The technique helps students develop critical thinking skills.

By V. Finster

vfinster1@student.alamo.edu

History Instructor Suraya Khan divided students into four groups for a mock scenario deciding America’s course of action during the Philippine War of Independence in a history class Sept. 25 in Chance Academic Center.

The groups in HIST 1302, U.S. History 2, had to choose whether to negotiate the return of the Philippines to Spain, grant independence after a short transitional period with an American protectorate, grant independence but include an American naval base on the island, turn over the islands to a friendly power, govern the islands jointly or annex the Philippines as an American colony.

Each group was provided a primary source for information to determine their decision. For example the Filipino perspective comes from a letter to the U.S. Congress from Emilio Aguinaldo, president of the Philippine Republic.

The U.S. perspective comes from a publication in The North American Review “Imperialism and Christianity” by Rev. F.W. Farrar in September 1900.

The groups represented the political and military perspective, economists, politicians and moralists and the Filipino perspective.

Three of the four groups agreed to grant independence but with American possession of a naval base on the islands. This mirrored the actual outcomes.

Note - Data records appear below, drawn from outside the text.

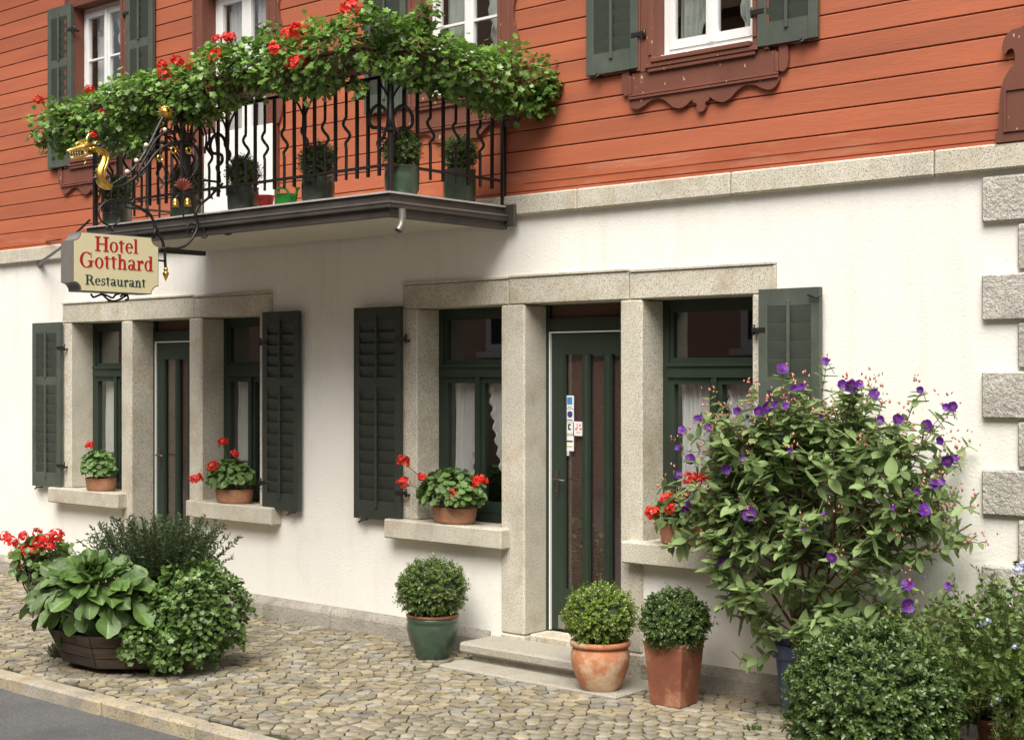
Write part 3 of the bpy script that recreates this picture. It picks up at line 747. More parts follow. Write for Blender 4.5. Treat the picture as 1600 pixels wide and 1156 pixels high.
def scroll(P0, ax, s):
    "wrought iron branch with a loop, leaving the post at P0 along axis ax ('x'/'y')"
    c = [(0,3.66),(.03,3.74),(.08,3.79),(.14,3.80),(.19,3.765),(.205,3.71),(.175,3.665),(.12,3.655),(.07,3.64),(.06,3.60),(.085,3.575),(.12,3.56),(.115,3.53),(.09,3.51)]
    pts = [((P0[0]+s*a, P0[1]-.0, z) if ax == 'x' else (P0[0], P0[1]+s*a, z)) for a, z in c]
    MB().tube(bez(pts, 5), (.0125), 7).build('scroll', M['iron'], bal)
def branch(P0, ax, s):
    c = [(0,3.74),(.012,3.82),(.05,3.89),(.085,3.93),(.10,3.965)]
    pts = [((P0[0]+s*a, P0[1], z) if ax == 'x' else (P0[0], P0[1]+s*a, z)) for a, z in c]
    MB().tube(bez(pts, 4), .008, 6).build('branch', M['iron'], bal)
P0 = (RX1, RY)
MB().box(RX1-.034, RX1+.034, RY-.034, RY+.034, 3.62, 3.645, .004).tube([(RX1,RY,3.645),(RX1,RY,3.70),(RX1,RY,RT)], [.034,.026,.020], 8).build('post_sleeve', M['iron'], bal)
scroll(P0, 'x', -1); scroll(P0, 'y', 1); branch(P0, 'x', -1); branch(P0, 'y', 1)
for i in (8, 16, 24):
    x = RX1+(RX0-RX1)*i/n
    MB().tube([(x,RY,RZ),(x,RY,3.62),(x,RY,3.75),(x,RY,RT)], [.010,.011,.018,.013], 8).build('railing_post', M['iron'], bal)
    for s in (-1,1): branch((x,RY), 'x', s)
    if i == 16: scroll((x,RY), 'x', -1)
# leafy fan of iron strands near the middle of the railing
xf = RX1+(RX0-RX1)*20/n
for k, (dx, dz) in enumerate(((-.26,.42),(-.20,.50),(-.13,.54),(-.06,.56),(.03,.55),(-.30,.33),(.09,.50),(-.34,.50),(-.42,.46),(-.24,.58),(.14,.44),(-.38,.38))):
    c = [(xf, RY-.014, 3.42), (xf+dx*.12, RY-.03, 3.42+dz*.4), (xf+dx*.5, RY-.045, 3.42+dz*.85), (xf+dx, RY-.03, 3.42+dz), (xf+dx*1.25, RY-.02, 3.42+dz*.86)]
    MB().tube(bez(c, 5), .0075, 6).build('iron_strand', M['iron'], bal)

# ---------------------------------------------------------------- house across the street (seen mirrored in the panes)
opp = empty('opposite_house', (-16, -14.2, 0)); tag(opp, 'terracotta coloured house across the street seen only mirrored in the window panes', 'building')
MB().box(-34, 9, -22, -14.2, -.3, 8.4).build('wall', M['opp_wall'], opp)
MB().prism([(-22.6,8.405),(-13.6,8.405),(-18,11.4)], -34.5, 9.5, 'x').build('roof', M['roof_tile'], opp)
for zc in (3.45, 6.4):
    for i in range(13):
        xc = -32.3+i*3.1
        w = MB().box(xc-.62, xc+.62, -14.198, -14.10, zc-.95, zc+.95).build('window', M['opp_white'], opp)
        MB().box(xc-.46, xc-.03, -14.098, -14.09, zc-.8, zc+.8).box(xc+.03, xc+.46, -14.098, -14.09, zc-.8, zc+.8).build('pane', M['opp_dark'], w)
        MB().box(xc-.8, xc+.8, -14.199, -14.0, zc-1.08, zc-.96).build('sill', M['opp_white'], w)
MB().box(-60, 60, -14.1, -12.2, -.3, .03).build('opposite_pavement', M['kerb'])
bpy.data.objects['opposite_pavement'].name = 'far_pavement'; bpy.data.objects['far_pavement']['kind'] = 'structure'; bpy.data.objects['far_pavement']['label'] = 'stone pavement on the far side of the road'
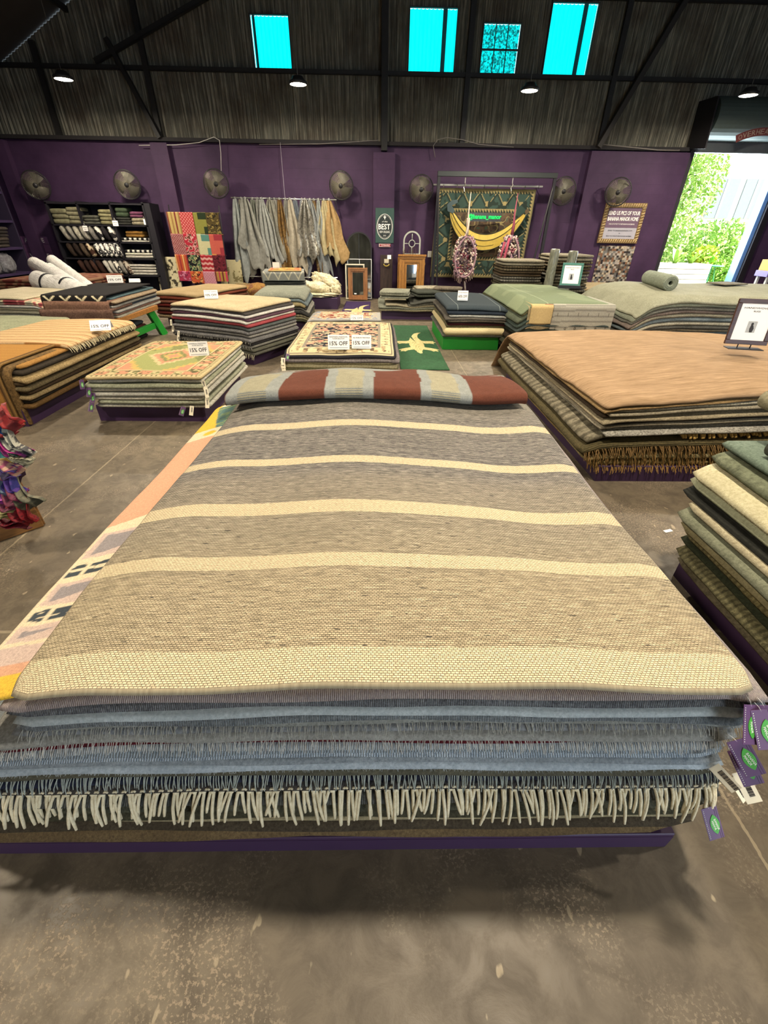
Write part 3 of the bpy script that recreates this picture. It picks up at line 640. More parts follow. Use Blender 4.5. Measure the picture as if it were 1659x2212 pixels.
# hang tags on the right-hand corners
TAGP = plain('5a3a62', 0.5, var=0.1); LEAF = plain('3f9a2c', 0.5, var=0.25, scale=60); TXT = plain('e8efe0', 0.6)
def hang_tag(parent, P, rot, flip=False):
    r = MB().box(-0.022, 0.022, -0.0006, 0.0006, -0.085, 0, b=0.0002); t = r.build('hang_tag', TAGP, None); t['label'] = 'purple printed hang tag with a green leaf'
    pm = parent.matrix_basis.inverted(); t.parent = parent; M = pm @ TRS(P, rot); t.matrix_basis = M
    lf = [(0.013*math.sin(math.pi*k/10)**0.8*(1 if True else 0), -0.072+0.052*k/10) for k in range(11)]+[(-0.013*math.sin(math.pi*k/10)**0.8, -0.072+0.052*k/10) for k in range(9, 0, -1)]
    q = MB().prism([(x+0.004, y) for x, y in lf], 0.0012, TRS((0, -0.0008, 0), (math.pi/2, 0, 0))); q.build('leaf', LEAF, t)
    text('BANANA', 0.030, 0.006, TXT, t, (0.008, -0.0022, -0.047), (math.pi/2, math.radians(80), 0), depth=0.0004)
    text('MANOR', 0.024, 0.006, TXT, t, (0.000, -0.0022, -0.048), (math.pi/2, math.radians(80), 0), depth=0.0004)
    dm = MB()
    for k in range(16): dm.box(-0.0185, -0.0172, -0.0011, -0.0004, -0.080+k*0.0048, -0.0782+k*0.0048)
    dm.build('dotted_line', TXT, t)
    st = MB()
    for k in (0.012, 0.017): st.box(k, k+0.0008, -0.0011, -0.0004, -0.085, 0)
    st.build('plank_lines', plain('3a2344', 0.6), t)
    MB().tube([(0, 0, -0.006), (-0.004, -0.001, 0.006), (-0.010, 0.002, 0.016)], 0.0005, 4).build('thread', WHITE, t)
    return t
def price_tag(parent, P, rot, w=0.034, h=0.075):
    t = MB().box(-w/2, w/2, -0.0005, 0.0005, -h, 0, b=0.0002).build('price_tag', plain('e6dcc2', 0.7, var=0.03), None); t['label'] = 'cream price ticket'
    t.parent = parent; t.matrix_basis = parent.matrix_basis.inverted() @ TRS(P, rot); b = MB(); rr = random.Random(5)
    z = -0.014
    for k in range(24):
        q = rr.choice((0.0008, 0.0014)); b.box(-0.004, 0.008, -0.0011, -0.0004, z-q, z); z -= q+rr.choice((0.0007, 0.0013))
    b.build('barcode', INK, t); return t
R_ = math.radians
hang_tag(A_OBJS[0] if False else A_OBJS[20], Vector((0.838, 0.555, 0.725)), (R_(-38), R_(14), R_(6)))
hang_tag(A_OBJS[19], Vector((0.854, 0.545, 0.722)), (R_(-38), R_(-12), R_(-4)))
hang_tag(A_OBJS[18], Vector((0.876, 0.560, 0.715)), (R_(-38), R_(-16), R_(-12)))
hang_tag(A_OBJS[13], Vector((0.840, 0.535, 0.618)), (R_(-38), R_(-32), R_(0)))
hang_tag(A_OBJS[12], Vector((0.852, 0.530, 0.588)), (R_(-38), R_(-28), R_(0)))
price_tag(A_OBJS[8], Vector((0.900, 0.525, 0.49)), (R_(-40), R_(-30), R_(0)))
price_tag(A_OBJS[9], Vector((0.815, 0.520, 0.53)), (R_(-50), R_(-60), R_(0)), 0.028, 0.06)
price_tag(A_OBJS[7], Vector((0.905, 0.530, 0.45)), (R_(-40), R_(-20), R_(30)), 0.026, 0.07)
hang_tag(A_OBJS[4], Vector((0.905, 0.525, 0.30)), (R_(-38), R_(-10), R_(10)))

# ================================================================== B: BIG JUTE STACK (right)
FB = (0, 0, 0)
platform(FB, (1.68, 4.9, 2.88, 5.62), 0.13, PURPLE, 'purple wooden platform under the big jute rug stack on the right')
def bumpmk(cx, cy, sx, sy, amp, ztop, z0=0.12, rect=None, droop=0.6, extra=None, p=1.35):
    def f(x, y, h):
        x = np.asarray(x); y = np.asarray(y); w = np.clip((h-z0)/(ztop-z0), 0, 1)
        b = amp*np.exp(-((x-cx)/sx)**2-((y-cy)/sy)**2)*w
        if rect:
            dx = np.maximum(np.maximum(rect[0]-x, x-rect[1]), 0); dy = np.maximum(np.maximum(rect[2]-y, y-rect[3]), 0)
            b = b-droop*np.hypot(dx, dy)**p*(0.35+0.65*w)
        b = b+0.005*np.sin(x*4.3+y*3.1+h*9)*w+0.003*np.sin(x*9+h*50)*w
        if extra: b = b+extra(x, y, h)*w
        return b
    return f
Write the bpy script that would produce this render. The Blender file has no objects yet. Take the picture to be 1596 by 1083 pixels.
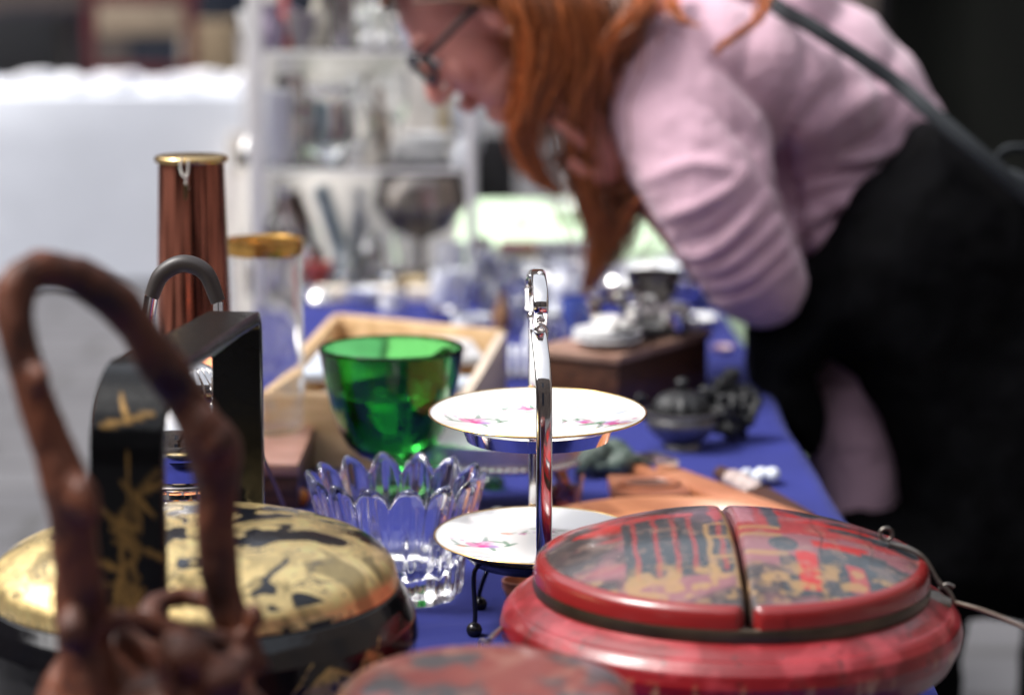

The fourth group decided the Philippines should be granted independence.

“Every class comes to a different conclusion,” she said.

The mock scenario is part of an active-learning, role-play method Khan adopted from her mentor Howard Zinn, author of “A People’s History of the United States.”

History Coordinator Erik Anderson said this high-impact practice was the kind of teaching strategy the department was looking for when the college hired Khan in April.

“I think it’s a good idea. It’s something that requires continued engagement,” he said.

Anderson said the department will continue using innovative teaching techniques that encourage active learning.

Khan said this method helps students think critically from a perspective different from their own.“The method is all about letting go of the heroic narrative and whitewashing of history,” she said.

Khan said this technique unsettles the narrative that history is just a forgone conclusion and provides context on why events happened as they did.

“Our background knowledge on the debates that are happening today is so limited, we don’t understand the situation for us to make actual effective policy,” she said.

“History is not one forward march of progress. There are cycles, things get good, things get worse, there’s a backlash, a constant struggle.”

Khan was born and raised in Houston and grew up as a South Asian American after 9/11.

“I’ve always been aware of issues surrounding race, class and gender,” she said.

Khan, a first-generation college student, took basic courses at Lone Star Community College in 2006 in Houston.

She received a doctorate in 2018 from Rice University, and this fall is her first semester of teaching.

While at Lone Star, Khan said she had a professor who singled out Muslims.

The professor told the class most Americans viewed Muslims as terrorists after 9/11 and passed around newspaper editorials indicating that view was widespread.

“I don’t want students to feel unwelcome in my class,” she said.

Khan said the role-play method gets students asking: Could history have gone differently?